Work instructions: Give the number of lines holding the string "with", and nothing else.

Part of a data file:
+--

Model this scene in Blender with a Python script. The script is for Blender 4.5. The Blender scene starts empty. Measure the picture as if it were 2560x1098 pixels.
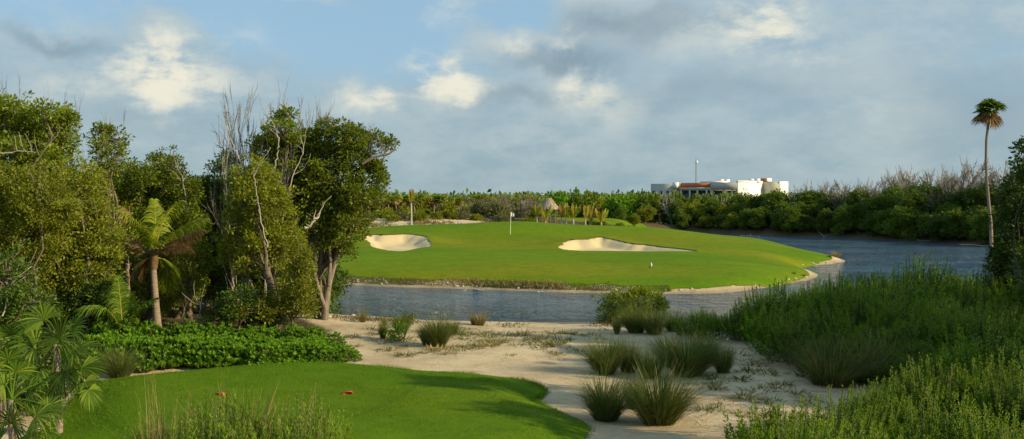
import bpy, math, random
import numpy as np
from mathutils import Vector
R = math.radians
rng = np.random.default_rng(7)
random.seed(7)
sc = bpy.context.scene

# ------------------------------------------------------------------ camera
CAMZ = 6.0                     # metres above the water
F = 2512.0                     # focal length in photo pixels (photo 2560 wide)
HOR = 490.0                    # photo row of the horizon
PITCH = math.atan((549 - HOR) / F)
cd = bpy.data.cameras.new('camera'); cam = bpy.data.objects.new('camera', cd)
sc.collection.objects.link(cam); sc.camera = cam
cd.sensor_width = 36; cd.lens = 36 * F / 2560
cd.clip_start = 0.1; cd.clip_end = 20000
cam.location = (0, 0, CAMZ); cam.rotation_euler = (math.pi / 2 - PITCH, 0, 0)

def ray(px, py):
    u = (px - 1280) / F; v = (549 - py) / F
    c, s = math.cos(PITCH), math.sin(PITCH)
    return np.array([u, c + v * s, -s + v * c])
def onz(px, py, z):
    d = ray(px, py); t = (z - CAMZ) / d[2]
    return np.array([0, 0, CAMZ]) + d * t
def atY(px, py, Y):
    d = ray(px, py); t = Y / d[1]
    return np.array([0, 0, CAMZ]) + d * t
def XatY(px, Y):
    return (px - 1280) / F * Y

# ------------------------------------------------------------------ light
SUN_EL, SUN_AZ = 22.0, 108.0     # azimuth clockwise from +Y
sl = bpy.data.lights.new('sun', 'SUN'); so = bpy.data.objects.new('sun', sl); sc.collection.objects.link(so)
sl.energy = 5.0; sl.angle = R(0.5); sl.color = (1.0, 0.82, 0.51)
sd = Vector((math.sin(R(SUN_AZ)) * math.cos(R(SUN_EL)), math.cos(R(SUN_AZ)) * math.cos(R(SUN_EL)), math.sin(R(SUN_EL))))
so.rotation_euler = sd.to_track_quat('Z', 'Y').to_euler()
sc.view_settings.view_transform = 'Standard'; sc.view_settings.look = 'None'
sc.view_settings.exposure = 0.35; sc.view_settings.gamma = 1
sc.cycles.max_bounces = 6; sc.cycles.transparent_max_bounces = 4
sc.cycles.diffuse_bounces = 3; sc.cycles.glossy_bounces = 3; sc.cycles.transmission_bounces = 3
sc.cycles.use_denoising = True

# ------------------------------------------------------------------ node helper
class NT:
    def __init__(s, tree): s.t = tree; s.n = tree.nodes; s.l = tree.links
    def new(s, typ, **kw):
        n = s.n.new(typ)
        for k, v in kw.items():
            if k in ('ins',):
                for a, b in v.items(): s.put(n.inputs[a], b)
            else: setattr(n, k, v)
        return n
    def put(s, sock, v):
        if isinstance(v, bpy.types.NodeSocket): s.l.new(v, sock)
        else:
            if hasattr(sock, 'default_value'):
                try: sock.default_value = v
                except Exception: sock.default_value = tuple(v) + (1,)
    def math(s, op, a, b=None, c=None, clamp=False):
        n = s.new('ShaderNodeMath', operation=op, use_clamp=clamp)
        s.put(n.inputs[0], a)
        if b is not None: s.put(n.inputs[1], b)
        if c is not None: s.put(n.inputs[2], c)
        return n.outputs[0]
    def mix(s, f, a, b, blend='MIX'):
        n = s.new('ShaderNodeMix', data_type='RGBA', blend_type=blend)
        s.put(n.inputs[0], f)
        s.put(n.inputs[6], a if isinstance(a, bpy.types.NodeSocket) else tuple(a) + (1,))
        s.put(n.inputs[7], b if isinstance(b, bpy.types.NodeSocket) else tuple(b) + (1,))
        return n.outputs[2]
    def noise(s, vec, scale, detail=4, rough=0.55, dist=0.0):
        n = s.new('ShaderNodeTexNoise')
        if vec is not None: s.put(n.inputs['Vector'], vec)
        n.inputs['Scale'].default_value = scale; n.inputs['Detail'].default_value = detail
        n.inputs['Roughness'].default_value = rough; n.inputs['Distortion'].default_value = dist
        return n.outputs
    def ss(s, v, lo, hi):
        n = s.new('ShaderNodeMapRange', interpolation_type='SMOOTHSTEP')
        s.put(n.inputs[0], v); n.inputs[1].default_value = lo; n.inputs[2].default_value = hi
        return n.outputs[0]

# ------------------------------------------------------------------ sky with clouds
w = bpy.data.worlds.new('World'); sc.world = w; w.use_nodes = True
w.cycles.sampling_method = 'MANUAL'; w.cycles.sample_map_resolution = 256
nt = NT(w.node_tree); nt.n.clear()
out = nt.new('ShaderNodeOutputWorld'); bg = nt.new('ShaderNodeBackground')
BGS = 0.09
bg.inputs['Strength'].default_value = BGS
sky = nt.new('ShaderNodeTexSky', sky_type='NISHITA', sun_disc=False)
sky.sun_elevation = R(SUN_EL); sky.sun_rotation = R(SUN_AZ)
sky.air_density = 1.0; sky.dust_density = 0.6; sky.ozone_density = 1.5
tc = nt.new('ShaderNodeTexCoord'); D = tc.outputs['Generated']
nd = nt.noise(D, 9.0, 6, 0.6)
sub = nt.new('ShaderNodeVectorMath', operation='SUBTRACT'); nt.put(sub.inputs[0], nd['Color']); sub.inputs[1].default_value = (.5, .5, .5)
scl = nt.new('ShaderNodeVectorMath', operation='SCALE'); nt.put(scl.inputs[0], sub.outputs[0]); scl.inputs['Scale'].default_value = 0.10
add = nt.new('ShaderNodeVectorMath', operation='ADD'); nt.put(add.inputs[0], D); nt.put(add.inputs[1], scl.outputs[0])
sep = nt.new('ShaderNodeSeparateXYZ'); nt.put(sep.inputs[0], add.outputs[0])
az = nt.math('ARCTAN2', sep.outputs[0], sep.outputs[1]); el = nt.math('ARCSINE', sep.outputs[2])
def blob(px, py, rx, ry, wgt):
    a = math.atan((px - 1280) / F); e = math.atan((HOR - py) / F)
    dx = nt.math('MULTIPLY', nt.math('SUBTRACT', az, a), F / rx)
    dy = nt.math('MULTIPLY', nt.math('SUBTRACT', el, e), F / ry)
    r2 = nt.math('ADD', nt.math('MULTIPLY', dx, dx), nt.math('MULTIPLY', dy, dy))
    return nt.math('MULTIPLY', nt.math('EXPONENT', nt.math('MULTIPLY', r2, -1.0)), wgt)
def total(lst):
    s = None
    for b in lst:
        v = blob(*b); s = v if s is None else nt.math('ADD', s, v)
    return s
mp = nt.new('ShaderNodeMapping'); nt.put(mp.inputs['Vector'], D); mp.inputs['Scale'].default_value = (1, 1, 2.2)
big = nt.noise(mp.outputs[0], 4.5, 7, 0.55)['Fac']
fine = nt.noise(mp.outputs[0], 16, 7, 0.62)['Fac']
# cover: grey cloud; negative weights open blue gaps
cover = total([(160, 150, 330, 130, .35), (420, 260, 330, 120, .4), (760, 20, 130, 40, .35), (1750, 130, 420, 130, .75),
               (2300, 60, 420, 100, .5), (1300, 300, 420, 120, .4), (2200, 330, 500, 110, .35), (1180, 60, 110, 60, .3),
               (560, 50, 200, 60, -.35), (900, 110, 240, 70, -.65), (1330, 50, 150, 60, -.6), (300, 10, 200, 40, -.5), (1050, 60, 160, 60, -.3), (2240, 20, 150, 40, -.3), (2050, 380, 500, 60, -.1),
               (680, 330, 300, 90, .15), (1600, 420, 1600, 70, .4)])
dens = nt.math('ADD', nt.math('ADD', cover, nt.math('MULTIPLY', nt.math('SUBTRACT', big, .5), 1.3)), nt.math('MULTIPLY', nt.math('SUBTRACT', fine, .5), .7))
dens = nt.math('ADD', dens, .16)
cmask = nt.ss(dens, -0.08, 0.5)
bright = total([(400, 205, 95, 62, 1.0), (330, 150, 90, 50, .55), (1100, 205, 100, 45, .8), (1450, 215, 75, 38, .75), (930, 235, 60, 36, .55),
                (1900, 50, 120, 60, .75), (1290, 125, 60, 30, .6), (250, 190, 170, 80, .12), (1150, 45, 60, 40, .45), (100, 70, 120, 40, .15),
                (580, 130, 90, 60, .3), (2180, 290, 200, 60, .22), (1330, 330, 260, 50, .2), (2450, 90, 160, 70, .2), (740, 5, 120, 30, .3), (1440, 105, 60, 22, .6), (350, 230, 200, 60, .12), (1090, 160, 60, 30, .6), (1160, 220, 110, 30, .4), (1800, 110, 200, 50, .35), (1980, 130, 160, 60, .3), (40, 60, 140, 50, .15), (180, 230, 120, 40, .3), (1560, 260, 160, 40, .3), (960, 260, 120, 30, .4), (620, 230, 140, 60, .25)])
bm_ = nt.math('MULTIPLY', bright, nt.ss(fine, .25, .62))
bmask = nt.ss(bm_, 0.0, 1.0)
dark = total([(1600, 70, 250, 55, .75), (1400, 150, 180, 34, .75), (1250, 240, 200, 36, .55), (330, 300, 300, 40, .35), (200, 110, 130, 30, .35), (2480, 240, 160, 60, .3), (1720, 250, 260, 60, .4), (2000, 200, 300, 50, .3), (2450, 330, 250, 100, .4), (120, 110, 140, 40, .35)])
dm = nt.ss(nt.math('MULTIPLY', dark, nt.math('ADD', fine, .4)), 0.1, 0.9)
k = 1 / BGS * 2 ** -0.35
def kc(r, g, b): return (r * k, g * k, b * k)
elraw = nt.new('ShaderNodeSeparateXYZ'); nt.put(elraw.inputs[0], D)
hz = nt.ss(elraw.outputs[2], 0.0, 0.16)
grey = nt.mix(hz, kc(.30, .42, .475), kc(.355, .49, .575))
grey = nt.mix(nt.math('MULTIPLY', nt.math('SUBTRACT', fine, .38, clamp=True), 1.6, clamp=True), grey, kc(.54, .63, .64))
grey = nt.mix(nt.math('MULTIPLY', dm, .92), grey, kc(.18, .275, .35))
blue = nt.mix(hz, kc(.30, .45, .53), kc(.33, .54, .72))
skyc = nt.mix(0.75, sky.outputs[0], blue)
grey = nt.mix(nt.math('MULTIPLY', nt.ss(big, .45, .75), .45), grey, kc(.58, .64, .62))
col = nt.mix(nt.math('MULTIPLY', cmask, .92), skyc, grey)
col = nt.mix(nt.math('MULTIPLY', bmask, .9), col, kc(.90, .86, .70))
nt.l.new(col, bg.inputs['Color']); nt.l.new(bg.outputs[0], out.inputs[0])

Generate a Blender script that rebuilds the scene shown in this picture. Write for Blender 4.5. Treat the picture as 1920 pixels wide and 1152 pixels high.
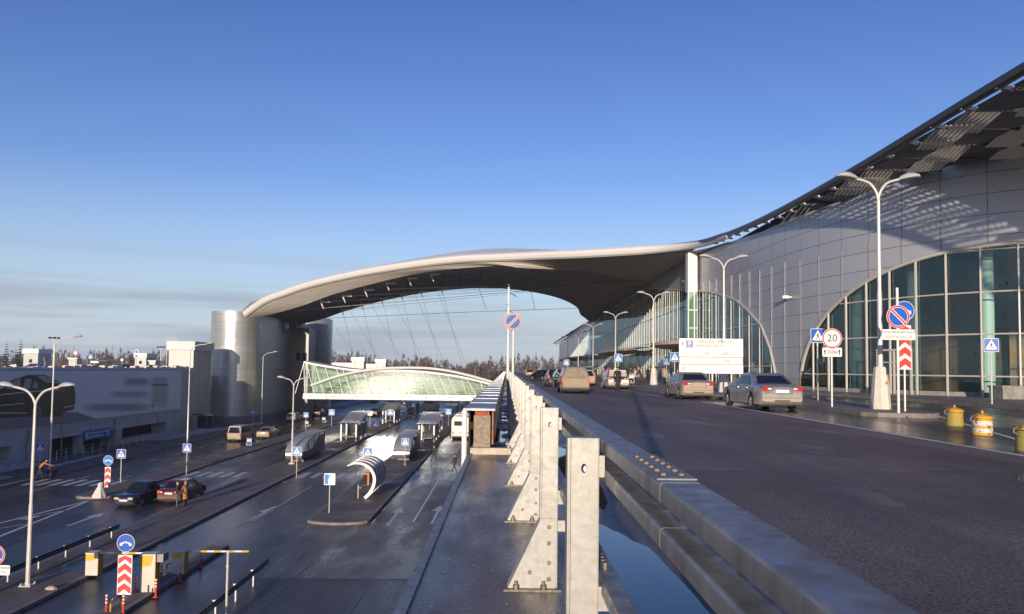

+--

Answer to this problem: 2